◆ **Goal**: Pull out every line below holding the word "from".
Dataset rows start
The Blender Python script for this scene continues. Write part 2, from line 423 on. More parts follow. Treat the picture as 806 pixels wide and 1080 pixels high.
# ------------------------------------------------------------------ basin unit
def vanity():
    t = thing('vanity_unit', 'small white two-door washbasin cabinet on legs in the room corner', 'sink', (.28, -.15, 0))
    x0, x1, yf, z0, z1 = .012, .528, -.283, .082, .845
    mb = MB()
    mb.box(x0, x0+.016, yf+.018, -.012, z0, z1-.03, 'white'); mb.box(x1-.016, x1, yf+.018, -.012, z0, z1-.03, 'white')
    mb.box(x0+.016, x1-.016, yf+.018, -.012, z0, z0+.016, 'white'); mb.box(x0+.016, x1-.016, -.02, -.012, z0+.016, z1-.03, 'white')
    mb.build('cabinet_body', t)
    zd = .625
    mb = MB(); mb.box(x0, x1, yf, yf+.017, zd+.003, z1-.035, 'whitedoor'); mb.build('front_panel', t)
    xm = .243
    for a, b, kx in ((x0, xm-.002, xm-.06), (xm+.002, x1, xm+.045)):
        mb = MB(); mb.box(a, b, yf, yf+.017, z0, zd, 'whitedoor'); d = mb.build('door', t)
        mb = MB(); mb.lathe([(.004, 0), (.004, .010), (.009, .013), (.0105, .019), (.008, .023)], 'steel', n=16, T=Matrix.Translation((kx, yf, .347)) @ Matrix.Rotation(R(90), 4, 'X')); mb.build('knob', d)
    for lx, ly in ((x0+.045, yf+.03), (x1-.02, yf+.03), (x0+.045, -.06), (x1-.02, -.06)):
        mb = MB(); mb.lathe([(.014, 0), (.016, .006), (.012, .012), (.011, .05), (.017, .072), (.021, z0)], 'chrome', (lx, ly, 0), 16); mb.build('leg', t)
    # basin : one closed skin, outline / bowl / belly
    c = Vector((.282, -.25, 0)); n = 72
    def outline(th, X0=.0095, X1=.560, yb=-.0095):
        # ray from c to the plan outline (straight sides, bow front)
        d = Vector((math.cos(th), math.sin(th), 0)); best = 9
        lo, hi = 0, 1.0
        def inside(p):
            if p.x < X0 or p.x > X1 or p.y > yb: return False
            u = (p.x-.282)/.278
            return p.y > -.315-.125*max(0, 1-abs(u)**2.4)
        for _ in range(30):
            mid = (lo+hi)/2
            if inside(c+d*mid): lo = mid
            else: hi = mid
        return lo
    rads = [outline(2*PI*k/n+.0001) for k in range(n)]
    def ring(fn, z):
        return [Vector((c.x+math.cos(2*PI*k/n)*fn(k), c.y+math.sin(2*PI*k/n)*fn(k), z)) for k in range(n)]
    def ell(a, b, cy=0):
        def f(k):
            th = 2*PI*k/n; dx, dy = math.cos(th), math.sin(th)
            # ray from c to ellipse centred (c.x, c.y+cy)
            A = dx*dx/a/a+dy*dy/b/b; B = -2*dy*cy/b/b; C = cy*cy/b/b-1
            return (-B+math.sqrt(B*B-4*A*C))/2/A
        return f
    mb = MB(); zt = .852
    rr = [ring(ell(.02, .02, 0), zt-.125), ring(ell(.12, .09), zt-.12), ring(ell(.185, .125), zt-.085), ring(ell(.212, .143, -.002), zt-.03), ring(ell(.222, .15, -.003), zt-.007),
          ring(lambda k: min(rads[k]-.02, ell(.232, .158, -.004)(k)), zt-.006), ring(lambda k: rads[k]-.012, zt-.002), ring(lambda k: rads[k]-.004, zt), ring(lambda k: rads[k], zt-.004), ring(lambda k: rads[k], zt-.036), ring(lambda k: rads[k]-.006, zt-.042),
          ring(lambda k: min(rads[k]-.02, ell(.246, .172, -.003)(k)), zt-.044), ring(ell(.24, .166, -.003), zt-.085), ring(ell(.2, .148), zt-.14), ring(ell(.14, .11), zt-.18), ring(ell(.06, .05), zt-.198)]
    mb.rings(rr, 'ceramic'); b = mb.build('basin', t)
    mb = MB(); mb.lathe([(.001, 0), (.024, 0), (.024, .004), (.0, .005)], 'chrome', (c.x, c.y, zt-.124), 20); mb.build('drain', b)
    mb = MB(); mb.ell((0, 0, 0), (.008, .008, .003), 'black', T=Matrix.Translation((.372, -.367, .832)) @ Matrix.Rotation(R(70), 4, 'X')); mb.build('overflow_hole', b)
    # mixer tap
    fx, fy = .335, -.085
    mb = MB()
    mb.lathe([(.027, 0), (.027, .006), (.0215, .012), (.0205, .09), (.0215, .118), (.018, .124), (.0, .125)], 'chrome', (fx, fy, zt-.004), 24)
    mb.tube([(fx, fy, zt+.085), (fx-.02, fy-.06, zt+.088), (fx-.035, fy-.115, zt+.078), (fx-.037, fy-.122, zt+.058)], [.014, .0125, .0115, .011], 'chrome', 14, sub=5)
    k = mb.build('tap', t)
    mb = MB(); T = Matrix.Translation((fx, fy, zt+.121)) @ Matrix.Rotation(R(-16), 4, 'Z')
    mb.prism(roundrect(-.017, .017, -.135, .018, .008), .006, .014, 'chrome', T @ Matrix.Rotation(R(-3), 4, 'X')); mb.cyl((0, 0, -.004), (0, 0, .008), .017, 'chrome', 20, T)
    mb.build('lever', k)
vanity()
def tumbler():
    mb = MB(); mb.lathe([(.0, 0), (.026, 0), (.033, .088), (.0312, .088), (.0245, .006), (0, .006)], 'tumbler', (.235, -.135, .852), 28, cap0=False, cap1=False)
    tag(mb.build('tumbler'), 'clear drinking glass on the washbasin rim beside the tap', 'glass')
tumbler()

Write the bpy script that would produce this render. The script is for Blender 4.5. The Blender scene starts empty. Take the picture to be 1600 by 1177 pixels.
Dataset rows end
◆ **Solution for this task**:
The Blender Python script for this scene continues. Write part 2, from line 423 on. More parts follow. Treat the picture as 806 pixels wide and 1080 pixels high.
        # ray from c to the plan outline (straight sides, bow front)
            # ray from c to ellipse centred (c.x, c.y+cy)